Cuomo Announces New Initiatives to Combat Anti-Semitic Acts

NEW YORK
Gov. Cuomo (3rd L) and religious communal leaders at Thursday’s press conference. (Reuvain Borchardt/Hamodia)

New York Gov. Andrew Cuomo announced increased security funding for private schools, among several initiatives to combat hate crimes, particularly those motivated by anti-Semitism.

The initiatives include a request that the state legislature provide $25 million to religious schools for security purposes, including cameras, security guards and alarms; the establishment of a $5,000 reward for any information that leads to the capture and conviction of a perpetrator of a hate crime; and the establishment of a text tipline, to which people can report a hate crime by texting information to 81336. The text tipline is in addition to a phone hotline that was established in November for reporting hate crimes. The hotline has 46 dedicated investigators across the state responding to reports of hate crimes, and has received 3,175 calls since its inception, according to New York state Police Superintendent George Beach. Cuomo also directed the New York State Police to coordinate its investigation into a recent rash of anti-Semitic incidents with local police forces and the FBI.

Cuomo announced the initiatives Thursday afternoon at a press conference at the Museum of Jewish Heritage-A Living Memorial to the Holocaust in Lower Manhattan, after a roundtable meeting earlier in the day with Jewish and other religious leaders, and members of the New York State Police.

The announcement came a day after a bomb threat was called in to the Anti-Defamation League’s Manhattan headquarters, and several days after the desecration of over 150 tombstones at a Jewish cemetery in Missouri. These were the latest in a spate of recent anti-Semitic incidents across the country, which have included bomb threats to Jewish Community Centers, swastikas scrawled on New York City subways and KKK leaflets distributed on Long Island.

“These actions are shocking, they’re revolting and they demand a response,” said Cuomo,” who called the incidents “reprehensible, immoral, cowardly, anti-American and anti-New York.”

“From where we sit right now,” said Cuomo, from a room in the Museum with a view of New York Harbor, “the Statue of Liberty is visible … and she holds the torch high. We live in New York by the nation’s founding premise: E Pluribus Unum – Out of many, one. That is the founding premise of this nation, and it’s the enduring promise of the great state of New York. One nation indivisible. Well we are one state, indivisible.”

At the press conference, Cuomo was flanked by Jewish communal leaders, as well as leaders of the Muslim and Christian communities, in an interfaith display of solidarity against all forms of racism.

Evan Bernstein, Regional Director of the ADL, thanked everyone for “the wave of support that we received, in what was an incredibly difficult day for us” following the bomb threat.

“We are all New Yorkers,” declared Rev. Johnnie Green, of the Mt.
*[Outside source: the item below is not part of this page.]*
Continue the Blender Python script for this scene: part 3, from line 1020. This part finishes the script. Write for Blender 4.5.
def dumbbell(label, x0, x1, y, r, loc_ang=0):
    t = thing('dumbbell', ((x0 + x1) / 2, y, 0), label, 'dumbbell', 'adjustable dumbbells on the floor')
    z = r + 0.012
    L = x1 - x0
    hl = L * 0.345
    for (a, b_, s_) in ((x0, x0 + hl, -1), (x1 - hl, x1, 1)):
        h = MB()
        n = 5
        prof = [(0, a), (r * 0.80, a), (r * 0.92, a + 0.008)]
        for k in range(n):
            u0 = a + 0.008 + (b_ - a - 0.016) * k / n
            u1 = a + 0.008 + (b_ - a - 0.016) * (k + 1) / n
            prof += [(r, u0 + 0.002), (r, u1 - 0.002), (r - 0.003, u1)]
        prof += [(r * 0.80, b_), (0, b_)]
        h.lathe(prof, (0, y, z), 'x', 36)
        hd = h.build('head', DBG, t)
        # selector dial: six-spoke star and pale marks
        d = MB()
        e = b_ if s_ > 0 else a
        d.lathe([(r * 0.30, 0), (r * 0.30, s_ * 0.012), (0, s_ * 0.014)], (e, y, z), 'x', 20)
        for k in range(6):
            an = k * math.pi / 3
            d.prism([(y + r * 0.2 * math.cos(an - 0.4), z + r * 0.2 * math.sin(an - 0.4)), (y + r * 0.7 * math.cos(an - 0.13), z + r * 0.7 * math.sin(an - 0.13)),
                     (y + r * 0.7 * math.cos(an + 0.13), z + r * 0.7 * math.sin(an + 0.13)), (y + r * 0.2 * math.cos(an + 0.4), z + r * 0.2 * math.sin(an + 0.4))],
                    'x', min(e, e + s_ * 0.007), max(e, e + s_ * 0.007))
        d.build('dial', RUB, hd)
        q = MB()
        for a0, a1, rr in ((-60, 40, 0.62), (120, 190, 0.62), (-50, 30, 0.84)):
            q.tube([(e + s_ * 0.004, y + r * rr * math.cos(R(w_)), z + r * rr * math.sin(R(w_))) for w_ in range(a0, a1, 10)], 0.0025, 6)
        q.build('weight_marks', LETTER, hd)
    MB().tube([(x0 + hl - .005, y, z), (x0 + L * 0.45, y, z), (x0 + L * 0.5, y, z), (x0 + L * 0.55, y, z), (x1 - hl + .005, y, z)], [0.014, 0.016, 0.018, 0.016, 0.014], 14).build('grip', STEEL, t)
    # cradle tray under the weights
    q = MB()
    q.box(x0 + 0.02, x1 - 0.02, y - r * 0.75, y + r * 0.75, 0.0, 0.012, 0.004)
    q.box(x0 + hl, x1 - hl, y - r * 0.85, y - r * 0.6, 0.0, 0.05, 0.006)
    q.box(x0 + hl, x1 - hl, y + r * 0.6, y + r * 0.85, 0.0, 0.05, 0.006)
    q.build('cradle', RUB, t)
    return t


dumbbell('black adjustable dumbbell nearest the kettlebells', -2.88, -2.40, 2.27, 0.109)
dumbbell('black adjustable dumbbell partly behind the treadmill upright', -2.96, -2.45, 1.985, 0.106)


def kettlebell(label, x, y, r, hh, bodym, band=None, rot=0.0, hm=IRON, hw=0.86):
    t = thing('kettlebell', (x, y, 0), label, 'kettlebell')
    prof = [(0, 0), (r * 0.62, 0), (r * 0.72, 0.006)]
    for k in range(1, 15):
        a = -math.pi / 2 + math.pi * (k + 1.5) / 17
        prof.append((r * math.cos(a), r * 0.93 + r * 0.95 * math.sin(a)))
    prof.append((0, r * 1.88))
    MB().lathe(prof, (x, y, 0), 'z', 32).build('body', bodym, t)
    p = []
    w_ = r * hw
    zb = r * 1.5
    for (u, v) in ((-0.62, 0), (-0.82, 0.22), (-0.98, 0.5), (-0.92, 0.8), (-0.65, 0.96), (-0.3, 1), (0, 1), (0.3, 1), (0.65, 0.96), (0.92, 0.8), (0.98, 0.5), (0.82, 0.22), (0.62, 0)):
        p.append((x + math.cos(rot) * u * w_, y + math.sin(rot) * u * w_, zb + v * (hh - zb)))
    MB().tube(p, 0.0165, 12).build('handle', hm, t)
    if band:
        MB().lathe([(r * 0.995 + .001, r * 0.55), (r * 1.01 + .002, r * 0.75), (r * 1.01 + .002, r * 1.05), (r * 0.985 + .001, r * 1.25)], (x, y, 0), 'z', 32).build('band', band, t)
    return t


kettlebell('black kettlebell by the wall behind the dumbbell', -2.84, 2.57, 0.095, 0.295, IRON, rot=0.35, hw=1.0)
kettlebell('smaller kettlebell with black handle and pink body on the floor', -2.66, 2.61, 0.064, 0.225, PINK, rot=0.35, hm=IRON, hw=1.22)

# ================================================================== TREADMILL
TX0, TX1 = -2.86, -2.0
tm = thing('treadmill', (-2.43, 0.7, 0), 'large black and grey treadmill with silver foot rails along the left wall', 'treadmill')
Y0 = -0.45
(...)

Neboh Baptist Church. “We stand as one.”

Green noted that his fellow African Americans have also experienced much racism in their history, and said, “We stand arm in arm, shoulder to shoulder with our Jewish brothers and say no to hate and to anti-Semitism.”

“In a time when our Jewish brothers and sisters face” these threats, said Imam Shamsi Ali of the Jamaican Muslim Center, “as a Muslim I am standing with them, tall and strong.”

“There is something about the desecration of the cemetery that was just horrible,” said Bishop James Massa, of the Diocese of Brooklyn. “As if someone was trying to erase the memory of the Jewish community and the Jewish People. That is simply intolerable.”

Jewish communal leaders applauded the initiatives, particularly the security funding for religious schools.

“This funding is extremely important,” said Rabbi Chaim Dovid Zwiebel, executive vice president of the Agudath Israel of America. “These are dangerous times and we need to harden our institutions. This special allocation will help us do so.”

“Unfortunately, the recent spate of bomb threats against Jewish institutions across the country underscores the real dangers too many schools face” said Allen Fagin, CEO of the Orthodox Union. “We applaud the governor for recognizing the threat to our children and for acting with deliberation and care to mitigate it.”